- Associated Press - Tuesday, March 6, 2012

Stocks suffered their biggest losses in three months Tuesday, the first hiccup in a strong and steady rally to start the year. Wall Street worried about the global economy and waited while Greece pressured the last investors to sign on for its bailout.

The Dow Jones industrial average fell more than 220 points, giving up almost a third of what had been a 745-point advance since Jan. 1, the best start to a year in the U.S. market since 1998.

The sell-off, which spread west from Europe, also interrupted a period of unusual calm on Wall Street. Before Tuesday, the Dow had not fallen 100 points for 45 straight trading sessions, the longest streak since 2006.

“When things go straight up and don’t ever correct or have some sort of normal pullback, as an investor, that makes me nervous,” said Ed Hyland, a global investment specialist with J.P. Morgan Private Bank.

The gradual rally had been powered by optimism about the U.S. economic recovery. But investors realized that Greece’s debt problems, Europe’s economic problems and Israel’s Iran problems were still very much their problems, too.

Stocks fell sharply from the opening bell and never mounted a serious comeback. All but two of the 30 stocks in the Dow were lower, and Procter & Gamble and Kraft Foods managed only a few pennies of gains.

Just before 3:30 p.m. EST, the Dow was down 215 points at 12,748. It was only last week that the Dow closed above 13,000 for the first time since May 2008, four months before the worst of the financial crisis.

The Standard & Poor’s 500 index was down 22 points at 1,342. The Nasdaq composite index was down 44 points at 2,907.

All 10 industry groups in the S&P 500 declined. Bank stocks, which typically take a hit when there is any reason to worry about Greece, led the declines, followed by industrial and materials companies, which depend on strength in the world economy.

Caterpillar, which makes heavy equipment and depends heavily on China for profits, fell 4 percent, the worst of the Dow 30. China revised its projection for economic growth on Monday to 7.5 percent this year, down from 8 percent.

The S&P 500 fell 23 points, or 1.7 percent, on its way to breaking its own streak of calm. The S&P has not declined 1 percent or more for 45 straight trading days, also the longest streak since 2006. That year, the S&P put together 94 in a row.

Last year, sell-offs like this were much more common. The S&P fell by at least 1 percent on 48 trading days, roughly one in every five. During the depths of the financial crisis in the last four months of 2008, it happened roughly one in every three days.

Stocks fell more than 3 percent Tuesday in Germany, Spain and France, and 1.9 percent in Britain. Greece stepped up pressure on private investors to swap their Greek government bonds for replacements with a lower face value and interest rate.

Major banks and investment funds have signed on for the swap, but it remains unclear whether hedge funds, which had already bought the bonds at a steep discount and may profit from bond insurance payouts if Greece defaults, will agree. The deadline is Thursday.

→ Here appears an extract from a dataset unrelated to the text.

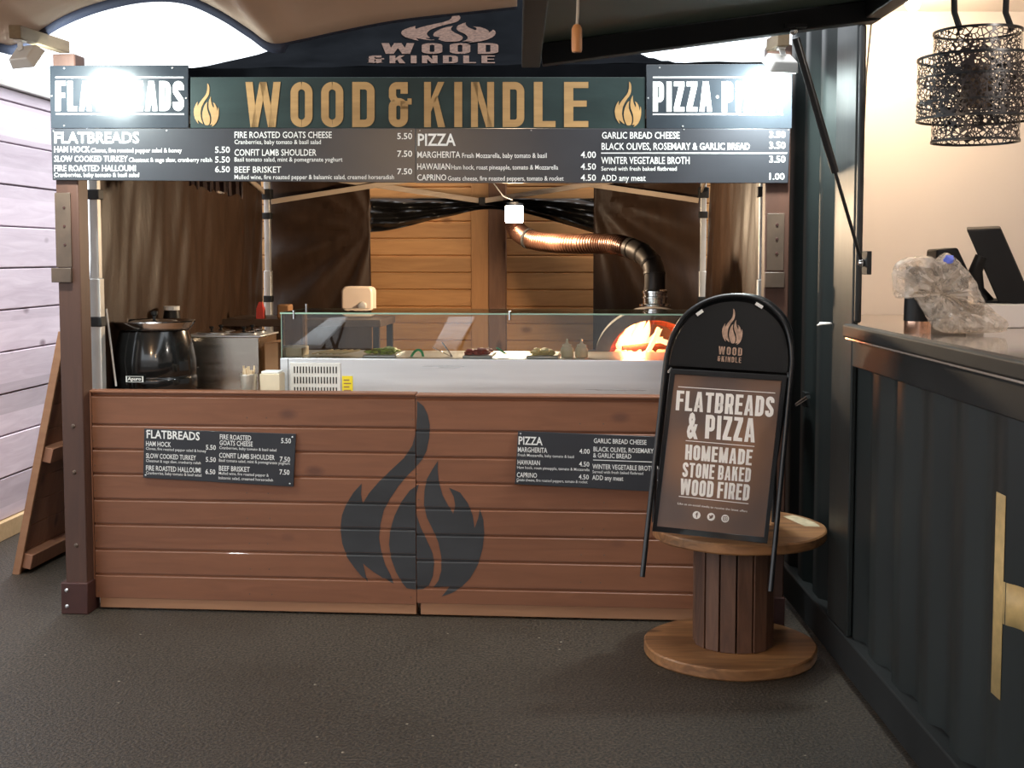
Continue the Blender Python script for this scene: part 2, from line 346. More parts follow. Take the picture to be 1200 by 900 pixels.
class Frame: pass
def f2w(frame, p): return S2W(p) if frame == 'S' else Vector(p)
def mesh_obj(name, mb, m, base, smooth=True, bevel=0, solid=0, keep=False, sub=0):
    me = bpy.data.meshes.new(name)
    me.from_pydata([(v[0]-base[0], v[1]-base[1], v[2]-base[2]) for v in mb.v], [], mb.f)
    if not keep:
        b = bmesh.new(); b.from_mesh(me); bmesh.ops.remove_doubles(b, verts=b.verts, dist=1e-5)
        bmesh.ops.recalc_face_normals(b, faces=b.faces); b.to_mesh(me); b.free()
    for p in me.polygons: p.use_smooth = smooth
    if smooth: me.set_sharp_from_angle(angle=R(38))
    me.materials.append(m)
    o = bpy.data.objects.new(name, me); COL.objects.link(o)
    if solid:
        md = o.modifiers.new('thickness', 'SOLIDIFY'); md.thickness = solid; md.offset = 0
    if bevel:
        md = o.modifiers.new('bevel', 'BEVEL'); md.width = bevel; md.segments = 2; md.limit_method = 'ANGLE'; md.angle_limit = R(40)
    if sub:
        md = o.modifiers.new('smooth', 'SUBSURF'); md.levels = sub; md.render_levels = sub
    return o
class Thing:
    def __init__(s, name, label, cat, base, frame='S', group=None):
        s.base = Vector(base); s.frame = frame
        s.o = bpy.data.objects.new(name, None); COL.objects.link(s.o); s.o.empty_display_size = .05
        s.o.location = f2w(frame, base); s.o.rotation_euler = (0, 0, -AL if frame == 'S' else 0)
        s.o['label'] = label; s.o['category'] = cat
        if group: s.o['group'] = group
    def part(s, name, mb, m, parent=None, label=None, **k):
        o = mesh_obj(name, mb, m, s.base, **k); o.parent = parent or s.o
        if label: o['label'] = label
        return o
def single(name, mb, m, label, cat, base, frame='S', group=None, **k):
    o = mesh_obj(name, mb, m, Vector(base), **k); o.location = f2w(frame, base)
    o.rotation_euler = (0, 0, -AL if frame == 'S' else 0)
    o['label'] = label; o['category'] = cat
    if group: o['group'] = group
    return o
def struct(name, mb, m, base=(0, 0, 0), frame='W', **k):
    o = mesh_obj(name, mb, m, Vector(base), **k); o.location = f2w(frame, base)
    o.rotation_euler = (0, 0, -AL if frame == 'S' else 0); o['kind'] = 'structure'
    return o

# ---------------------------------------------------------------- lettering
_fc = {}
def font_mesh(s, bold):
    k = (s, bold)
    if k in _fc: return _fc[k]
    cu = bpy.data.curves.new('t', 'FONT'); cu.body = s; cu.size = 1; cu.offset = bold; cu.resolution_u = 2; cu.fill_mode = 'FRONT'
    ob = bpy.data.objects.new('t', cu); COL.objects.link(ob)
    dg = bpy.context.evaluated_depsgraph_get(); dg.update()
    me = bpy.data.meshes.new_from_object(ob.evaluated_get(dg))
    vs = [(v.co.x, v.co.y) for v in me.vertices]; fs = [tuple(p.vertices) for p in me.polygons]
    bpy.data.objects.remove(ob); bpy.data.curves.remove(cu); bpy.data.meshes.remove(me)
    _fc[k] = (vs, fs); return vs, fs
_h = font_mesh('H', 0)[0]; CAPH = max(v[1] for v in _h)
def text(mb, s, q, bold=.02):
    vs, fs = font_mesh(s, bold)
    x0 = min(v[0] for v in vs); x1 = max(v[0] for v in vs)
    mb.add([q((v[0]-x0)/(x1-x0), v[1]/CAPH) for v in vs], fs)
def arc(cx, cy, rx, ry, a0, a1, n=8):
    return [(cx+rx*math.cos(R(a0+(a1-a0)*i/n)), cy+ry*math.sin(R(a0+(a1-a0)*i/n))) for i in range(n+1)]
def stroke(P, t, closed=False):
    """list of quads covering a polyline of width t"""
    n = len(P); out = []; Lp = []; Rp = []
    for i in range(n):
        a = P[i-1] if (i > 0 or closed) else P[i]; b = P[i]; c = P[(i+1) % n] if (i < n-1 or closed) else P[i]
        def nm(p, q):
            dx, dy = q[0]-p[0], q[1]-p[1]; d = math.hypot(dx, dy)
            return (-dy/d, dx/d) if d > 1e-9 else None
        n1, n2 = nm(a, b), nm(b, c); n1 = n1 or n2; n2 = n2 or n1
        mx, my = n1[0]+n2[0], n1[1]+n2[1]; d = math.hypot(mx, my) or 1; mx, my = mx/d, my/d
        k = t/2/max(.35, mx*n1[0]+my*n1[1])
        Lp.append((b[0]+mx*k, b[1]+my*k)); Rp.append((b[0]-mx*k, b[1]-my*k))
    for i in range(n if closed else n-1):
        j = (i+1) % n; out.append([Rp[i], Rp[j], Lp[j], Lp[i]])
    return out
def rc(x0, y0, x1, y1): return [(x0, y0), (x1, y0), (x1, y1), (x0, y1)]
def rrect(x0, y0, x1, y1, r):
    return arc(x1-r, y1-r, r, r, 0, 90)+arc(x0+r, y1-r, r, r, 90, 180)+arc(x0+r, y0+r, r, r, 180, 270)+arc(x1-r, y0+r, r, r, 270, 360)
def glyph(c, t=.17, w=.44):
    """condensed gothic capitals, unit height: (width, polygons)"""
    h = t*.82; e = t/2
    if c == 'I': return t, [rc(0, 0, t, 1)]
    if c == 'L': return w*.86, [rc(0, 0, t, 1), rc(t, 0, w*.86, h)]
    if c in 'EF':
        g = [rc(0, 0, t, 1), rc(t, 1-h, w*.9, 1), rc(t, .5-h/2+.02, w*.84, .5+h/2+.02)]
        if c == 'E': g.append(rc(t, 0, w*.9, h))
        return w*.9, g
    if c == 'T': return w*.98, [rc(0, 1-h, w*.98, 1), rc(w*.49-e, 0, w*.49+e, 1-h)]
    if c == 'H': return w, [rc(0, 0, t, 1), rc(w-t, 0, w, 1), rc(t, .5-h/2, w-t, .5+h/2)]
    if c == 'O': return w, stroke(rrect(e, e, w-e, 1-e, (w-t)*.5), t, True)
    if c == 'D': return w, stroke([(e, e)]+arc(w-e-.13, e+.13, .13, .13, 270, 360)+arc(w-e-.13, 1-e-.13, .13, .13, 0, 90)+[(e, 1-e)], t, True)
    if c in 'PRB':
        m = .47 if c == 'P' else .5
        g = [rc(0, 0, t, 1)]
        g += stroke([(t, 1-h/2)]+arc(w-e-.1, 1-h/2-.1, .1, .1, 90, 0)+arc(w-e-.1, m-h/2+.1, .1, .1, 0, -90)+[(t, m-h/2)], h*1.08)
        if c == 'R': g += [[(w*.48, m-h), (w*.48+t*.9, m-h*.6), (w+.01, 0), (w-t+.005, 0)]]
        if c == 'B': g += stroke([(t, m-h/2)]+arc(w-e-.1, m-h/2-.1, .1, .1, 90, 0)+arc(w-e-.1, h/2+.1, .1, .1, 0, -90)+[(t, h/2)], h*1.08)
        return w, g
    if c == 'S':
        r = (w-t)/2
        p = [(w-e, .70), (w-e, 1-e-r*.8)]+arc(w/2, 1-e-r, r, r, 20, 160)+[(e, .74)]+arc(w/2, .70, r, .14, 180, 235, 4)+arc(w/2, .30, r, .14, 55, 0, 4)+[(w-e, .26)]+arc(w/2, e+r, r, r, -20, -160)+[(e, .30)]
        return w, stroke(p, t)
    if c == 'A':
        W = w*1.1
        return W, [[(0, 0), (t*.95, 0), (W/2+t*.12, 1), (W/2-t*.55, 1)], [(W, 0), (W-t*.95, 0), (W/2-t*.12, 1), (W/2+t*.55, 1)], rc(W*.26, .2, W*.74, .2+h*.85)]
    if c == 'Z':
        W = w*.92
        return W, [rc(0, 0, W, h), rc(0, 1-h, W, 1), [(0, h), (t*1.1, h), (W, 1-h), (W-t*1.1, 1-h)]]
    if c == 'N': return w*1.04, [rc(0, 0, t*.9, 1), rc(w*1.04-t*.9, 0, w*1.04, 1), [(t*.2, 1), (t*1.05, 1), (w*1.04-t*.2, 0), (w*1.04-t*1.05, 0)]]
    if c == 'M':
        W = w*1.32
        return W, [rc(0, 0, t*.9, 1), rc(W-t*.9, 0, W, 1), [(t*.2, 1), (t, 1), (W/2+t*.42, 0), (W/2-t*.42, 0)], [(W-t*.2, 1), (W-t, 1), (W/2-t*.42, 0), (W/2+t*.42, 0)]]
    if c == 'W':
        W = w*1.6; a = W*.25
        return W, [[(0, 1), (t*.95, 1), (a+t*.45, 0), (a-t*.5, 0)], [(W/2-t*.45, 1), (W/2+t*.45, 1), (a+t*.5, 0), (a-t*.4, 0)],
                   [(W/2-t*.45, 1), (W/2+t*.45, 1), (W-a+t*.4, 0), (W-a-t*.5, 0)], [(W, 1), (W-t*.95, 1), (W-a-t*.45, 0), (W-a+t*.5, 0)]]
    if c == 'K': return w*1.06, [rc(0, 0, t, 1), [(t, .34), (t, .62), (w*1.02-t*.95, 1), (w*1.02, 1)], [(t*1.25, .56), (t*1.9, .72), (w*1.06, 0), (w*1.06-t*1.05, 0)]]
    if c == '&':
        W = w*1.04; b = W*.84
        g = stroke(rrect(e, e, b-e, .56, .12), t, True)
        g += stroke([(b-e, .74), (b-e, 1-e)]+[(e+.10, 1-e)]+arc(e+.10, 1-e-.10, .10, .10, 100, 180, 5)+[(e, .68), (e+.05, .58)], t*.95)
        g += [rc(b-t, .40, b, .58), rc(b-.01, .50, W, .50+h)]
        return W, g
    if c == '.': return t*.8, [rc(t*.1, .45, t*.7, .45+t*.6)]
    return w*.5, []
def heading(mb, s, q, gap=.10, t=.17, w=.44):
    x = 0; polys = []
    for c in s:
        if c == ' ': x += w*.45; continue
        gw, g = glyph(c, t, w)
        polys += [[(px+x, py) for px, py in P] for P in g]; x += gw+gap
    W = x-gap
    for P in polys: mb.add([q(px/W, py) for px, py in P], [tuple(range(len(P)))])
FL = [[(388, 88), (410, 105), (425, 135), (432, 170), (430, 215), (420, 260), (405, 290), (385, 315), (350, 350), (320, 385), (290, 430), (268, 470), (255, 520), (250, 570), (258, 620), (272, 665), (290, 700), (300, 730), (265, 712), (230, 690), (205, 672), (192, 660), (200, 698), (208, 725), (185, 705), (160, 675), (135, 640), (118, 590), (112, 540), (118, 490), (135, 450), (160, 410), (190, 378), (187, 415), (192, 450), (215, 412), (250, 372), (290, 333), (340, 287), (370, 242), (384, 190), (387, 140)],
      [(392, 378), (360, 400), (330, 440), (305, 490), (290, 540), (285, 590), (292, 640), (310, 690), (330, 725), (347, 745), (375, 749), (405, 747), (425, 735), (440, 700), (445, 655), (440, 620), (420, 575), (398, 530), (385, 490), (381, 450), (384, 410)],
      [(460, 295), (440, 325), (420, 360), (412, 400), (410, 450), (420, 495), (440, 535), (460, 580), (470, 630), (470, 680), (460, 715), (440, 742), (498, 738), (485, 755), (470, 772), (510, 757), (540, 738), (572, 705), (600, 655), (616, 600), (622, 545), (619, 500), (607, 462), (600, 495), (588, 528), (582, 485), (565, 442), (538, 405), (498, 388), (515, 420), (520, 450), (513, 480), (495, 450), (476, 415), (463, 370), (459, 330)]]
def flame(mb, q):
    for P in FL:
        pts = [((x-112)/510, (772-y)/684) for x, y in P]
        tri = tessellate_polygon([[Vector((a, b, 0)) for a, b in pts]])
        mb.add([q(a, b) for a, b in pts], tri)
def qmap(TL, TR, BL, BR, off=(0, 0, 0)):
    TL, TR, BL, BR, off = (Vector(x) for x in (TL, TR, BL, BR, off))
    return lambda a, b: (BL*(1-a)+BR*a)*(1-b)+(TL*(1-a)+TR*a)*b+off

# ================================================================ SETTING
fl = MB(); fl.add([(-14, -16, 0), (9, -16, 0), (9, 18, 0), (-14, 18, 0)], [(0, 1, 2, 3)])
struct('floor', fl, M['asphalt'], keep=True)

w = MB(); w.box((-9, -9.3, 0), (6, -9, 3.4)); struct('wall_front', w, mat('opposite_wall_render', (.35, .33, .32), .8, 0, .1, 1), (-9, -9, 0))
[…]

The swap is vital for Greece to cut its debt and get a bailout of €130 billion, or $172 billion, from other countries and the International Monetary Fund. Without the bailout, Greece could default on its debt later this month and rattle markets around the world.

Bill Stone, chief investment strategist for PNC Wealth Management, called Tuesday’s decline “fairly rational,” considering how much the market has climbed and the economic worries in Greece and the rest of Europe.

“You need the pullback to give people opportunities to want to get involved again,” Stone said.

Oil prices slipped $1.56 to $105.16 per barrel on the New York Mercantile Exchange. New York crude has risen from $96 last month amid fears of a disruption in global oil supplies driven by the potential for military conflict with Iran.

The price of gold fell $32 per ounce, or 2.1 percent, to $1,672 per ounce. Silver, platinum and copper all fell more than 2 percent because of concerns about Europe and weaker economic demand in China.

“Global growth fears now are hitting home, and we’re seeing selling across the board,” said Matt Zeman, a market analyst for Kingsview Financial.

Yields on U.S. government debt also fell as investors moved their money into what they perceive to be a safer asset. The yield on the benchmark 10-year Treasury note fell to 1.95 percent from 2.01 percent late Monday. Bond yields fall when their prices rise.

Among stocks making big moves:

• Weight loss company Nutrisystem Inc. fell 10 percent after it reported a bigger-than-expected fourth-quarter loss and a disappointing outlook.

• General Motors fell 5.4 percent after saying it will pay €304 million, or $402 million, for a 7 percent stake in Peugeot, which will make it the French carmaker’s second-largest shareholder after the Peugeot family.

• VeriFone Systems Inc. rose 6.5 percent after the maker of electronic payment systems predicted a bigger-than-expected 2012 profit.

• Apple fell 0.6 percent one day before the expected release of its iPad 3 tablet computer.

AP writer Sandy Shore contributed to this article.